A CAVE in the south of the county was used as a filming location for the latest film by Guy Ritchie.

King Arthur: The Legend of the Sword was released in cinemas in May and many may have spotted a county location.

Film crews shot footage at King Arthur’s cave in the Doward, near Symonds Yat, for two days back in March and April 2015.

The scene was an encampment with dead bodies strung from the trees at one point.

Film crews also used the site as their base for three or four more days while they filmed on the Doward.

The Herefordshire Wildlife Trust has a nature reserve which runs up to the cave, and also reserves across the Doward landscape.

King Arthur’s Cave is a void in a mass of carboniferous limestone.

Frances Weeks, communications officer for the trust, said: "Though the specific historical significance of King Arthur’s Cave is unknown, through a jumbled Dark Ages translation, an older form of “Doward” can be loosely linked with the name "Arthur" (Deu Arth), which probably explains why this cave is reputed to be (along with hundreds of other British localities!) where King Arthur lies sleeping.

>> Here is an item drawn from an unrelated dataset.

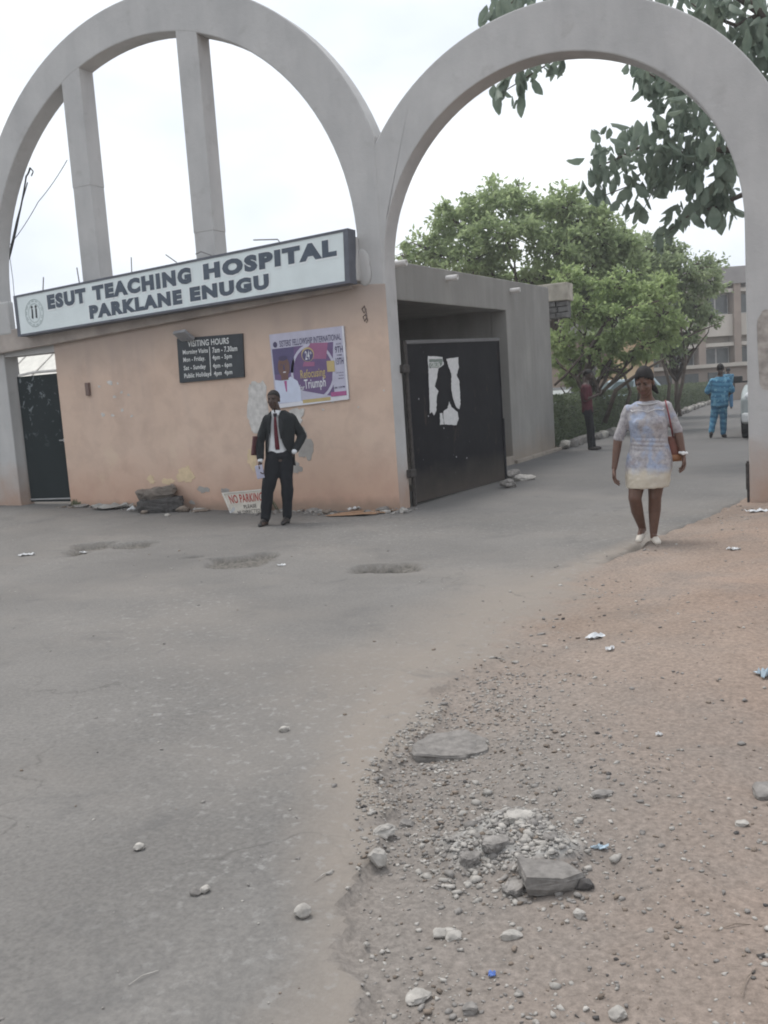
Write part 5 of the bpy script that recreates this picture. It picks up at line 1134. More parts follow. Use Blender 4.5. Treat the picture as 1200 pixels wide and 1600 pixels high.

"More interesting perhaps, or at least more factual, is solid evidence that the cave served as a shelter all the way back to neolithic times. Remnants of such occupants as giant elk, mammoths, woolly rhino, horse, cave bear and lions have been discovered there, along with flints used by hunters of the paleolithic and mesolithic eras. These people were the first of many to enjoy the security of this cave, whose ‘cosy’ recesses extend into the depths of the ancient hill."